» EXTRACTED DATA:
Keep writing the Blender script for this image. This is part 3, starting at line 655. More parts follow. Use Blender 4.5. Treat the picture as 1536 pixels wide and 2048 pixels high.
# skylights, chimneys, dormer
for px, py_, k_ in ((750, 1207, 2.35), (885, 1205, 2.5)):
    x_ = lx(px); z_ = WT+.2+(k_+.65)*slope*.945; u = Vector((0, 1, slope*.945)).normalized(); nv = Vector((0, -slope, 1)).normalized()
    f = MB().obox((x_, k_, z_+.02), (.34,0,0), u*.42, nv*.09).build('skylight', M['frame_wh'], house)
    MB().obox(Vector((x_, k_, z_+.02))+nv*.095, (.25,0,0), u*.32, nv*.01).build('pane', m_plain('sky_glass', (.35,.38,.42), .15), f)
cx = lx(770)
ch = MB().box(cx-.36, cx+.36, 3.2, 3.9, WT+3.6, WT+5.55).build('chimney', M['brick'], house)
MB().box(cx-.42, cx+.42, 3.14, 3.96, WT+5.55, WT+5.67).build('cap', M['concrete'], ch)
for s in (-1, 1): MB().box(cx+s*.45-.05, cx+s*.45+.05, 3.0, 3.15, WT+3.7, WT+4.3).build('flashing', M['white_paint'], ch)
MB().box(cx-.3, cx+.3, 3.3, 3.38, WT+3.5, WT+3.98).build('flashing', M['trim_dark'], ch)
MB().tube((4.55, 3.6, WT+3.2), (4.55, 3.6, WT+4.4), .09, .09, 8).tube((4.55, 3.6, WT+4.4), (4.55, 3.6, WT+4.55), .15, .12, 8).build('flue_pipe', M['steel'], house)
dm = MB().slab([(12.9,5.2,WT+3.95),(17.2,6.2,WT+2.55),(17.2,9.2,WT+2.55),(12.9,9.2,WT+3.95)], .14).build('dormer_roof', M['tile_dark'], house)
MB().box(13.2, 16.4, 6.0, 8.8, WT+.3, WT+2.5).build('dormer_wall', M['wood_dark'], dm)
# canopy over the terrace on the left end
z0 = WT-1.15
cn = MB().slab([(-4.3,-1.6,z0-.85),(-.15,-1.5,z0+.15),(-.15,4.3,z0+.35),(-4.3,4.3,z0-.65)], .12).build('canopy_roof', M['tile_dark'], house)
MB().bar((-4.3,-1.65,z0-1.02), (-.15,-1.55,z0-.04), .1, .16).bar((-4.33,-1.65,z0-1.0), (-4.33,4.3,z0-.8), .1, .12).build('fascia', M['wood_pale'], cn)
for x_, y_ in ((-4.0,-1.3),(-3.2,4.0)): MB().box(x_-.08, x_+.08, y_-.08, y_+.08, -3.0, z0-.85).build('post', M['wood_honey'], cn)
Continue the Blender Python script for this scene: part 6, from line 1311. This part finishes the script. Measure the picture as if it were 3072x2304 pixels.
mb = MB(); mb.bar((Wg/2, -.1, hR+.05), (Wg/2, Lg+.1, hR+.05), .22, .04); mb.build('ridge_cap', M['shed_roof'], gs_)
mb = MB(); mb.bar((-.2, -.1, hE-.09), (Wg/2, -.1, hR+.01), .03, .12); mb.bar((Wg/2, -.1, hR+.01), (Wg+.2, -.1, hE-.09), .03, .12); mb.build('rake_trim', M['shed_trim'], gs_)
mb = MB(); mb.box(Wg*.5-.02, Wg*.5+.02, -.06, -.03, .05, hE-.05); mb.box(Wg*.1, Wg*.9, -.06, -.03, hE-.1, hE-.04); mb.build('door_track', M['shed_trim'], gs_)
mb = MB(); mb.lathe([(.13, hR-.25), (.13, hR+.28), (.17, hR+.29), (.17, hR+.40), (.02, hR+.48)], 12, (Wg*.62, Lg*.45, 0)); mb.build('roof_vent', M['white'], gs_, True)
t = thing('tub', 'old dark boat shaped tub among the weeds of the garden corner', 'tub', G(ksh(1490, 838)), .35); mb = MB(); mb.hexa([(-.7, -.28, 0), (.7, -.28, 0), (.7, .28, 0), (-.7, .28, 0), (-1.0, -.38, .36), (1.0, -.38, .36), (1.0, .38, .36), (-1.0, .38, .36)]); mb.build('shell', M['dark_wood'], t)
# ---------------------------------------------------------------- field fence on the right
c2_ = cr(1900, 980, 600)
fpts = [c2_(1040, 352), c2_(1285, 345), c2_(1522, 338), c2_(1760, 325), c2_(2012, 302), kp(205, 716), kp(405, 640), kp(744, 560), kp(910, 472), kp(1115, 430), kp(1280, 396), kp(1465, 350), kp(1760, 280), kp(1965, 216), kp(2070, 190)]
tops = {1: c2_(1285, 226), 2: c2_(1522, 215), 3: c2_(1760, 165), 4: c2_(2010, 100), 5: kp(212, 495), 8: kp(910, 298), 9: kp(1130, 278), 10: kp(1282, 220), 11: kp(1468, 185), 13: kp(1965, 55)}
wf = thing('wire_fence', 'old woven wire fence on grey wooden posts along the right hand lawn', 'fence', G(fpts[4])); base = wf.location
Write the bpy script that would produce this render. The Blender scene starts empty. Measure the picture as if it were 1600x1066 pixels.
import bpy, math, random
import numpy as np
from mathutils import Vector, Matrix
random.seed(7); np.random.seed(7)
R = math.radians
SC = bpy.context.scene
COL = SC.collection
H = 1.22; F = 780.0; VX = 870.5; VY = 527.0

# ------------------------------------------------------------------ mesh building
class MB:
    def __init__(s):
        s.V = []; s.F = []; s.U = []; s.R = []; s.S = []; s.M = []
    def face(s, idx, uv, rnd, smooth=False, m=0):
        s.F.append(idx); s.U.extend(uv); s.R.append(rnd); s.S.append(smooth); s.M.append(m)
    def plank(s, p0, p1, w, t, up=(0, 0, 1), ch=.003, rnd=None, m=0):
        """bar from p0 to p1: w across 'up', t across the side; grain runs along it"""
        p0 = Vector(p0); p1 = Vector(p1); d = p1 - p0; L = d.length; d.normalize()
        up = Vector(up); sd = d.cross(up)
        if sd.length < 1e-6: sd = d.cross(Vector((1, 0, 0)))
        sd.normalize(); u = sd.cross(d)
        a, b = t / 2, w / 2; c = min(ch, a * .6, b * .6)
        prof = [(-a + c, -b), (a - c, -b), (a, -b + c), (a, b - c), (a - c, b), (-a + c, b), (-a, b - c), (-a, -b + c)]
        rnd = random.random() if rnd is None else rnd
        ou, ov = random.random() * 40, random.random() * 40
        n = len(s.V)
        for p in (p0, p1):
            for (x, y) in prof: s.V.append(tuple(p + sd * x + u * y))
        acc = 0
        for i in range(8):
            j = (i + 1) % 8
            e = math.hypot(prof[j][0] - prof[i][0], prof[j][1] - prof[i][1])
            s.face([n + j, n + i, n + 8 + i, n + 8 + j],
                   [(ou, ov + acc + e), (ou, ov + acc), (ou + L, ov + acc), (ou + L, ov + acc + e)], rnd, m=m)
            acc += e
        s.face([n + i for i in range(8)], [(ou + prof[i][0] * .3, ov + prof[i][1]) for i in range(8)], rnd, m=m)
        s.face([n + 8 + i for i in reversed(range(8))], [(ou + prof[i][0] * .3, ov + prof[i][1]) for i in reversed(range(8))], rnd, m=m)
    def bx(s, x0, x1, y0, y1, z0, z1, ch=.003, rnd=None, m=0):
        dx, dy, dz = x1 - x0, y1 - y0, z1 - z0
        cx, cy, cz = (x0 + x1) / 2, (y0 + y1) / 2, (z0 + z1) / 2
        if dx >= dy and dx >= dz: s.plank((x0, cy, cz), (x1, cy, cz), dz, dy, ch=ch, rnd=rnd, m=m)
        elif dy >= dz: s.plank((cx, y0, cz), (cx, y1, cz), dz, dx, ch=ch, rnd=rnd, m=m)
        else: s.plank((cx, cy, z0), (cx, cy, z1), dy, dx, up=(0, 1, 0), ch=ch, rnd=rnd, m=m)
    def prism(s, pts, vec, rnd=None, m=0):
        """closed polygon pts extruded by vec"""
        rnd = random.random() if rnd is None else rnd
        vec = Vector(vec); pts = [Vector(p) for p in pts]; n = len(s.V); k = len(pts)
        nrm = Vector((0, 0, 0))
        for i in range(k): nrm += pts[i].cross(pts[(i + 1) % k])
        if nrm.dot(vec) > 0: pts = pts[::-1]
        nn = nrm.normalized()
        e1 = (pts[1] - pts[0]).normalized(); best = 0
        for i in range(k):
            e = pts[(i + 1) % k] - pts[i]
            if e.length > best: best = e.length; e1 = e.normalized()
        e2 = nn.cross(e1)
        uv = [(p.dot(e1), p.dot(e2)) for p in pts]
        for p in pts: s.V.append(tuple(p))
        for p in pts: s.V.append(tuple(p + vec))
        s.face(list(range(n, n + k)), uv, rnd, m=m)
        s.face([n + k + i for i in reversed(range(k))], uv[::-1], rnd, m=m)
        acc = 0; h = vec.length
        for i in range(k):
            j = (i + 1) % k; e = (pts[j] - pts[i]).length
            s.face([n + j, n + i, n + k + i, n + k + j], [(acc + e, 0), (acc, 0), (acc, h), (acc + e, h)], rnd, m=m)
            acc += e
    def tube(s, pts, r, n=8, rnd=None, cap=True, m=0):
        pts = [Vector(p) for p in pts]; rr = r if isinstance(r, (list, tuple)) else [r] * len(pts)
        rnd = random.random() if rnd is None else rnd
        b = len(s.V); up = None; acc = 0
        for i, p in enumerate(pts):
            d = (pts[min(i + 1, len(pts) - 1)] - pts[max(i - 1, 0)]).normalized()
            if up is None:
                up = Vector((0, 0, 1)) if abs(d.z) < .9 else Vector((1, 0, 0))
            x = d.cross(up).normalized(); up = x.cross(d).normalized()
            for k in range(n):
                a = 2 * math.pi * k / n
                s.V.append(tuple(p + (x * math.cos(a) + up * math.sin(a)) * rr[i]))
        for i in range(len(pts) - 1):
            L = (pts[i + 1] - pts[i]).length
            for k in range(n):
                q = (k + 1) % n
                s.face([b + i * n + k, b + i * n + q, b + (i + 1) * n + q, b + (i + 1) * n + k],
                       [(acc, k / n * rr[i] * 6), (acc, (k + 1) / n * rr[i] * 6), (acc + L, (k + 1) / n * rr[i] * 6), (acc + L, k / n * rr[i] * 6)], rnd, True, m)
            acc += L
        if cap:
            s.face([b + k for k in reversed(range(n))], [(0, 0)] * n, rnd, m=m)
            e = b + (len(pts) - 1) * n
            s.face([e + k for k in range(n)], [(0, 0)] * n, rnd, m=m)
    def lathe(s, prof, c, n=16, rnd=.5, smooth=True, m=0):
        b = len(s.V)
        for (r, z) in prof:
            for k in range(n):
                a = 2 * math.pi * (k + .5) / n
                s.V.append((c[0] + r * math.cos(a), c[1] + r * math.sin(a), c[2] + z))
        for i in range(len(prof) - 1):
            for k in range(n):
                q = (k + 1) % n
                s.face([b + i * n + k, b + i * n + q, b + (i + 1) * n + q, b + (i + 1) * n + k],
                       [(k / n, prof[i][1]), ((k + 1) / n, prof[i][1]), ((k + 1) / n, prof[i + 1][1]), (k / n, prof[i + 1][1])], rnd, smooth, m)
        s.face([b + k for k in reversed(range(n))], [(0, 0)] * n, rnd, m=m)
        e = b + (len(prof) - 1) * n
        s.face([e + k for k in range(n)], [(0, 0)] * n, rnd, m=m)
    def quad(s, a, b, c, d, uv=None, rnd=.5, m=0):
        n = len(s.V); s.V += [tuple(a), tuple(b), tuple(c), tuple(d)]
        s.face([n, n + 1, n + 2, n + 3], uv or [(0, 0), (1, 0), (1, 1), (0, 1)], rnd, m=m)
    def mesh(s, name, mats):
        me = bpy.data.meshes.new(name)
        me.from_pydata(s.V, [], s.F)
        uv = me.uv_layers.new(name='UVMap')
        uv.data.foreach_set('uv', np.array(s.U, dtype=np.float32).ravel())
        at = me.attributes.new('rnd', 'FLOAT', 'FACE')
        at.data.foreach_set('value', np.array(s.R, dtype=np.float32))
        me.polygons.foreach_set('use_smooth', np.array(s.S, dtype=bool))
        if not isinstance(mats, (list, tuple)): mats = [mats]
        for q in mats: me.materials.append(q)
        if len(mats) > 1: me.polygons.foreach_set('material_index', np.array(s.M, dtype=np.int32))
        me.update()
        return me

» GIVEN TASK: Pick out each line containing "were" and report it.

» EXERCISE OUTPUT:
Continue the Blender Python script for this scene: part 6, from line 1311. This part finishes the script. Measure the picture as if it were 3072x2304 pixels.
Write the bpy script that would produce this render. The Blender scene starts empty. Measure the picture as if it were 1600x1066 pixels.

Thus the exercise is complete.